After hearing it she rushed there and found her son lying dead and her husband (accused) sitting beside him. P. Ws 2 and 3 were definitely not the persons who saw the dead body first. As indicated above, P. W. 2 is stated to have heard it from the street people about accused killing the deceased. P. W. 3 has named the persons from whom she had heard about the incident. According to her one Gelei told her that somebody had killed the deceased and he was lying in the house of her husband. Significantly, she has not stated that accused was pointed out to be the killer. None of these persons who allegedly informed. P. Ws. 2 and 3 has been examined.
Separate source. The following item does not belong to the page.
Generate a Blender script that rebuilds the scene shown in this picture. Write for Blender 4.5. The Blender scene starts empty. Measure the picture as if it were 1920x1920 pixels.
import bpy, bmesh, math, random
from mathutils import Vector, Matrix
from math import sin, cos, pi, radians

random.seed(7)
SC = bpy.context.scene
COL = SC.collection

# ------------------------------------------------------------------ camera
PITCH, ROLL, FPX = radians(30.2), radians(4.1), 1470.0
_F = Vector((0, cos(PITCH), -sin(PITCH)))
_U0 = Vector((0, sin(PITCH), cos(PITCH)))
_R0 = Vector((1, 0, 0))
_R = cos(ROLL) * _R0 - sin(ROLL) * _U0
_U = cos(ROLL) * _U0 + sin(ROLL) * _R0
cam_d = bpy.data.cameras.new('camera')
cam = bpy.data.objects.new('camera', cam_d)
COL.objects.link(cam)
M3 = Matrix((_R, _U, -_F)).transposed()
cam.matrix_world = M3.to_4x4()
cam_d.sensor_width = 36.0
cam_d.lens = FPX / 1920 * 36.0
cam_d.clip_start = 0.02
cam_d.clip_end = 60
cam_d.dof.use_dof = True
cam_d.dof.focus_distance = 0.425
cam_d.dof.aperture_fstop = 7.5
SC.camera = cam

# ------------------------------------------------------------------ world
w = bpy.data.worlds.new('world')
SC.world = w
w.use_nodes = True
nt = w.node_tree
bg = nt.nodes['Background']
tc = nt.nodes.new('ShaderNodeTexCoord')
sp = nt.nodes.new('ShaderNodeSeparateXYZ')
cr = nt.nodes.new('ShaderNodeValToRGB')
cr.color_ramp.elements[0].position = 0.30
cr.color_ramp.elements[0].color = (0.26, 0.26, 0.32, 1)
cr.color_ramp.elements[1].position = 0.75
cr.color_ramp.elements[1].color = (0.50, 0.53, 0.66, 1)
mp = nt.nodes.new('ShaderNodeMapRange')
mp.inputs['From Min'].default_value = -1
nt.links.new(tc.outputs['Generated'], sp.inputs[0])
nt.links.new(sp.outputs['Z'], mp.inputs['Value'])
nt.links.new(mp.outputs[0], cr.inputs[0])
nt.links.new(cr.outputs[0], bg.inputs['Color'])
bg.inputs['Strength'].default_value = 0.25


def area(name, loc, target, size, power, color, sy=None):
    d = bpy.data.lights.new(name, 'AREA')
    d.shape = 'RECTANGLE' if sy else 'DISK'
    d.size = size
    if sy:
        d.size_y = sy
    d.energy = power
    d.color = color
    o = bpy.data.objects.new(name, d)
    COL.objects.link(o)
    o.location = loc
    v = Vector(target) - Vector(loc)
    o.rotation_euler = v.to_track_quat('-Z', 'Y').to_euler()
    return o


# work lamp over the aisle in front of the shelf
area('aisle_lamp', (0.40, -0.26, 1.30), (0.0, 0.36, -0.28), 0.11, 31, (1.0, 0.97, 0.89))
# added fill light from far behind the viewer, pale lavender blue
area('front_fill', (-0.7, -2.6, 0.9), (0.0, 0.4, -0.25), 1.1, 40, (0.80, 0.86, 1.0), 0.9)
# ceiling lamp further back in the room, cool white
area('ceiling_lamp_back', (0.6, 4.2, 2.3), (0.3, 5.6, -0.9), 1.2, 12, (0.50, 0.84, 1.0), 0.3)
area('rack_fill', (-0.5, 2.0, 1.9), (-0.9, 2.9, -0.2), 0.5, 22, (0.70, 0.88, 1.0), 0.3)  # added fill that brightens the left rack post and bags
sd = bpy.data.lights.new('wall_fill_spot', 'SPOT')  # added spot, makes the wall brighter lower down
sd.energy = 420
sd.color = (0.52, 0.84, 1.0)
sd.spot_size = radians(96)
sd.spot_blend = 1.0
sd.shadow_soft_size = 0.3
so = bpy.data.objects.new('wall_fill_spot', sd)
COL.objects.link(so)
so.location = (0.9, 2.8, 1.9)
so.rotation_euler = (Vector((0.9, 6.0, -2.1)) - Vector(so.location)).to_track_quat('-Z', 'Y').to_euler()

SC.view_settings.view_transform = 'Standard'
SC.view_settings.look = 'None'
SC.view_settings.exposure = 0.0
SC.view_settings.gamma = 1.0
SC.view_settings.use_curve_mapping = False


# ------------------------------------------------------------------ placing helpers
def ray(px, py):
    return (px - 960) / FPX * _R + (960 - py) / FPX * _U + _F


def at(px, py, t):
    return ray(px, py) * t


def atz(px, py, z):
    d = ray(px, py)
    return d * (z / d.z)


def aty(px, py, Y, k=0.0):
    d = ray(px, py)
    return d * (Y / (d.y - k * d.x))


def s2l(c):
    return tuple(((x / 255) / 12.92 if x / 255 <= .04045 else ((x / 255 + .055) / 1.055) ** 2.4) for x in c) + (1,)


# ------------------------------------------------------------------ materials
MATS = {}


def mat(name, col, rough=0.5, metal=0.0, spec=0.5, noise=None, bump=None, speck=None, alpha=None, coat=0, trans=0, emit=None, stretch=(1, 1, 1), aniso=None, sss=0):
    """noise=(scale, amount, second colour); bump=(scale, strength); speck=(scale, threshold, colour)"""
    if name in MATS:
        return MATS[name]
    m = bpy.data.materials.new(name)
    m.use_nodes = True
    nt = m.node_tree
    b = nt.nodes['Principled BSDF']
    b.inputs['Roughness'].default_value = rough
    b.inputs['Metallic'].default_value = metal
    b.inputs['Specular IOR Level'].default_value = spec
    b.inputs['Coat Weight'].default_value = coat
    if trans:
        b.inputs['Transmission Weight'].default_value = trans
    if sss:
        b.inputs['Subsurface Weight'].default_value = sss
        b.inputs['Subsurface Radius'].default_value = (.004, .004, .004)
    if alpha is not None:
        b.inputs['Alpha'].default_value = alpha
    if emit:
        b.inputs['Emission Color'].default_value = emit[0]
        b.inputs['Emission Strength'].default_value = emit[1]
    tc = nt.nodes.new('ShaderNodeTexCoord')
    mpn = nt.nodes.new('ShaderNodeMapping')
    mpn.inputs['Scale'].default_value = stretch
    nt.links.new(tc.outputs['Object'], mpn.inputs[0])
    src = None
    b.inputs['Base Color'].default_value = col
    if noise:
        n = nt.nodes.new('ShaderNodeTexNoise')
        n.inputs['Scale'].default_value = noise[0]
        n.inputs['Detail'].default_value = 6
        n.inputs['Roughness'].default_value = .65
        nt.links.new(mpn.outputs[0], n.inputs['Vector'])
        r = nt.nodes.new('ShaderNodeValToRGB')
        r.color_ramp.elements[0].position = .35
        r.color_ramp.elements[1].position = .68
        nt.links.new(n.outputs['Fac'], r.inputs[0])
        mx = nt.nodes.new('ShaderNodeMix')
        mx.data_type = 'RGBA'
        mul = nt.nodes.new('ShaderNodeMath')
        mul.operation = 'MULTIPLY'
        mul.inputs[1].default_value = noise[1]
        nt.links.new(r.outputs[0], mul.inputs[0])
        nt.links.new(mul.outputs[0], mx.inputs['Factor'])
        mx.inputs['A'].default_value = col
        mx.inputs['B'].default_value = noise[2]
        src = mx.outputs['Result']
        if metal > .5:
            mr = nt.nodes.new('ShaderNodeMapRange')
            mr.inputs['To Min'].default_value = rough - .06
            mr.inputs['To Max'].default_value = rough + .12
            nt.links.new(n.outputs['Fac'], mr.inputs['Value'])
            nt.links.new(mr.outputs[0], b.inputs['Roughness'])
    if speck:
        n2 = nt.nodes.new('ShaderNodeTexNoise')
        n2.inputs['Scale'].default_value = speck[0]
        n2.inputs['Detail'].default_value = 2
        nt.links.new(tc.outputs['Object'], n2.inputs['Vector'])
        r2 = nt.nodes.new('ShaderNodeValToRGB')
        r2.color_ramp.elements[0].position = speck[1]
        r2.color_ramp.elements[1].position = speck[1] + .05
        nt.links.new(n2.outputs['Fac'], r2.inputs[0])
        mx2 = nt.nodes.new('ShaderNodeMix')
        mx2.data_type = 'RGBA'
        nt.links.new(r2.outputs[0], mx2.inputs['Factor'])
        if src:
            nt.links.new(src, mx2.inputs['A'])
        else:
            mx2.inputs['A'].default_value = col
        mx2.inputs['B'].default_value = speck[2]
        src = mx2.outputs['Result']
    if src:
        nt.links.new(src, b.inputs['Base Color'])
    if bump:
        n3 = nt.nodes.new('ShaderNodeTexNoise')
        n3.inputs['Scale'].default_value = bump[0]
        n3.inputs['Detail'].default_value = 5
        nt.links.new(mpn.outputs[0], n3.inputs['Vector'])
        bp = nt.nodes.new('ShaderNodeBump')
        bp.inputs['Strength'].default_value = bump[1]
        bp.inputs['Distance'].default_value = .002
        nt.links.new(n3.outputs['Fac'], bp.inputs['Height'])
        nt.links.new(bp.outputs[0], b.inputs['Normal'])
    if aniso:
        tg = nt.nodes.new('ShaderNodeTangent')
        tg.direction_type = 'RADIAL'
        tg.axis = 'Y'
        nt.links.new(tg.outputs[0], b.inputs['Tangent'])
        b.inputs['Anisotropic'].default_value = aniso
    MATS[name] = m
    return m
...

Had they been examined such light could have been thrown as to how the dead-body was discovered, who discovered and under what circumstances. Presence of the accused near the dead body by itself is not a dominant factor to fasten the guilt on the accused. Undisputedly, the house where the dead body was seen was accused's house. Learned counsel for the accused submitted that when the accused tried to touch the dead body possibility of blood stains on his wearing apparels cannot be ruled out. The evidence on record shows that the place where the dead body was found is accessible to many and presence of any person other than the accused in the house is possible. Evidence of P. W. 3 in this regard is clear. She has stated that the other members of the family could easily come to the room where the dead body was lying. It would be hazardous to convict the accused on the evidence on record. The chain of circumstances cannot be said to be so complete as to unerringly fasten the guilt on the accused. The conviction and consequentially the sentence cannot be maintained. ( 11 ) THE appeal is allowed. The order of conviction and sentence is set aside. The accused be set at liberty forthwith, unless his custody is required in connection with any other case. ( 12 ) S. N. PHUKAN, C. J. : -. I agree. Appeal allowed.